Data extract:
'''

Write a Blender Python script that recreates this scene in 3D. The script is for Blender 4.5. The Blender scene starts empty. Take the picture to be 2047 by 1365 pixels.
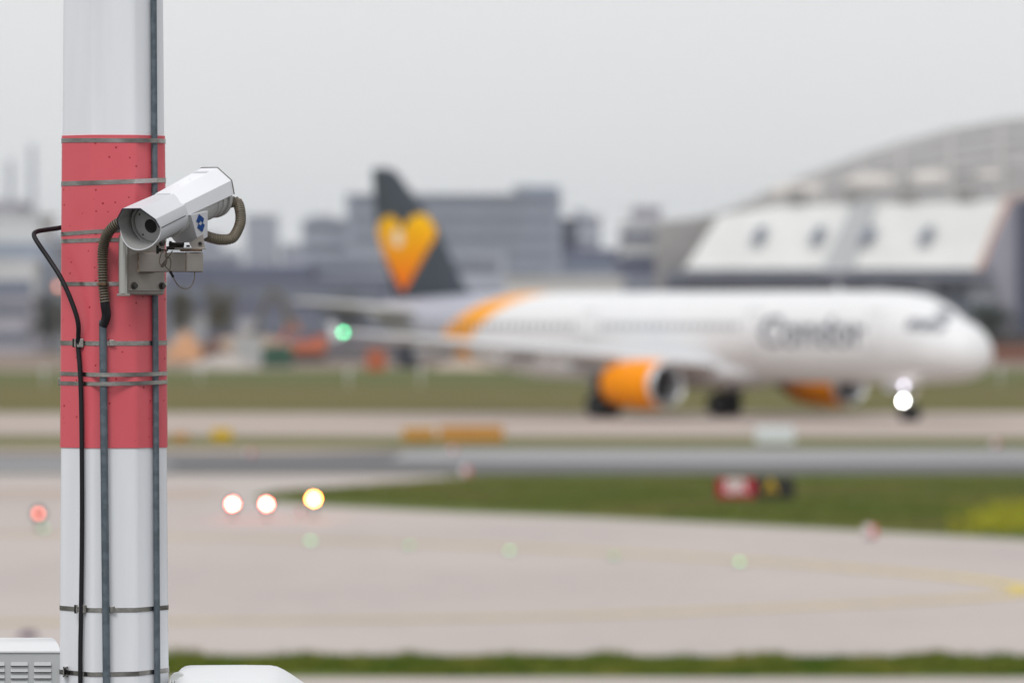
import bpy, bmesh, math, random
from math import sin, cos, pi, radians as R, sqrt, tan, atan2, exp
from mathutils import Vector, Matrix, Euler, noise
random.seed(7)
scn = bpy.context.scene
COL = scn.collection

# ------------------------------------------------------------------ camera
FPX, CH, V0 = 12000.0, 4.7, 635.0        # focal length in photo pixels, lens height, horizon row
cd = bpy.data.cameras.new("Camera"); cam = bpy.data.objects.new("Camera", cd); COL.objects.link(cam)
cam.location = (0, 0, CH); cam.rotation_euler = (R(90) - math.atan((682.5 - V0) / FPX), 0, 0)
cd.sensor_width = 36; cd.lens = 36 * FPX / 2047; cd.clip_start = 0.5; cd.clip_end = 30000
cd.dof.use_dof = True; cd.dof.focus_distance = 16.15; cd.dof.aperture_fstop = 4.2
scn.camera = cam

# ------------------------------------------------------------------ sky, sun, exposure
w = bpy.data.worlds.new("World"); scn.world = w; w.use_nodes = True
nt = w.node_tree; nt.nodes.clear()
wo = nt.nodes.new("ShaderNodeOutputWorld"); bg = nt.nodes.new("ShaderNodeBackground"); bg.inputs[1].default_value = 0.1
sky = nt.nodes.new("ShaderNodeTexSky"); sky.sky_type = 'NISHITA'; sky.sun_disc = False
sky.sun_elevation = R(48); sky.sun_rotation = R(200)
tc = nt.nodes.new("ShaderNodeTexCoord"); sp = nt.nodes.new("ShaderNodeSeparateXYZ"); cr = nt.nodes.new("ShaderNodeValToRGB")
nt.links.new(tc.outputs['Generated'], sp.inputs[0]); nt.links.new(sp.outputs['Z'], cr.inputs[0])
e = cr.color_ramp.elements
e[0].position = 0.0; e[0].color = (.79, .81, .825, 1)
e[1].position = 0.055; e[1].color = (.835, .84, .85, 1)
a = e.new(0.35); a.color = (.92, .925, .95, 1)
a = e.new(1.0); a.color = (1.0, 1.0, 1.0, 1)
cl = nt.nodes.new("ShaderNodeTexNoise"); cl.inputs['Scale'].default_value = 3.0; cl.inputs['Detail'].default_value = 4
mp = nt.nodes.new("ShaderNodeMapping"); mp.inputs['Scale'].default_value = (1, 1, 7)
nt.links.new(tc.outputs['Generated'], mp.inputs[0]); nt.links.new(mp.outputs[0], cl.inputs['Vector'])
mr = nt.nodes.new("ShaderNodeMapRange"); mr.inputs['To Min'].default_value = 9.7; mr.inputs['To Max'].default_value = 10.3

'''

Without the pictures, write out all of the material exactly.

Write a Blender Python script that recreates this scene in 3D. The script is for Blender 4.5. The Blender scene starts empty. Take the picture to be 2047 by 1365 pixels.
import bpy, bmesh, math, random
from math import sin, cos, pi, radians as R, sqrt, tan, atan2, exp
from mathutils import Vector, Matrix, Euler, noise
random.seed(7)
scn = bpy.context.scene
COL = scn.collection

# ------------------------------------------------------------------ camera
FPX, CH, V0 = 12000.0, 4.7, 635.0        # focal length in photo pixels, lens height, horizon row
cd = bpy.data.cameras.new("Camera"); cam = bpy.data.objects.new("Camera", cd); COL.objects.link(cam)
cam.location = (0, 0, CH); cam.rotation_euler = (R(90) - math.atan((682.5 - V0) / FPX), 0, 0)
cd.sensor_width = 36; cd.lens = 36 * FPX / 2047; cd.clip_start = 0.5; cd.clip_end = 30000
cd.dof.use_dof = True; cd.dof.focus_distance = 16.15; cd.dof.aperture_fstop = 4.2
scn.camera = cam

# ------------------------------------------------------------------ sky, sun, exposure
w = bpy.data.worlds.new("World"); scn.world = w; w.use_nodes = True
nt = w.node_tree; nt.nodes.clear()
wo = nt.nodes.new("ShaderNodeOutputWorld"); bg = nt.nodes.new("ShaderNodeBackground"); bg.inputs[1].default_value = 0.1
sky = nt.nodes.new("ShaderNodeTexSky"); sky.sky_type = 'NISHITA'; sky.sun_disc = False
sky.sun_elevation = R(48); sky.sun_rotation = R(200)
tc = nt.nodes.new("ShaderNodeTexCoord"); sp = nt.nodes.new("ShaderNodeSeparateXYZ"); cr = nt.nodes.new("ShaderNodeValToRGB")
nt.links.new(tc.outputs['Generated'], sp.inputs[0]); nt.links.new(sp.outputs['Z'], cr.inputs[0])
e = cr.color_ramp.elements
e[0].position = 0.0; e[0].color = (.79, .81, .825, 1)
e[1].position = 0.055; e[1].color = (.835, .84, .85, 1)
a = e.new(0.35); a.color = (.92, .925, .95, 1)
a = e.new(1.0); a.color = (1.0, 1.0, 1.0, 1)
cl = nt.nodes.new("ShaderNodeTexNoise"); cl.inputs['Scale'].default_value = 3.0; cl.inputs['Detail'].default_value = 4
mp = nt.nodes.new("ShaderNodeMapping"); mp.inputs['Scale'].default_value = (1, 1, 7)
nt.links.new(tc.outputs['Generated'], mp.inputs[0]); nt.links.new(mp.outputs[0], cl.inputs['Vector'])
mr = nt.nodes.new("ShaderNodeMapRange"); mr.inputs['To Min'].default_value = 9.7; mr.inputs['To Max'].default_value = 10.3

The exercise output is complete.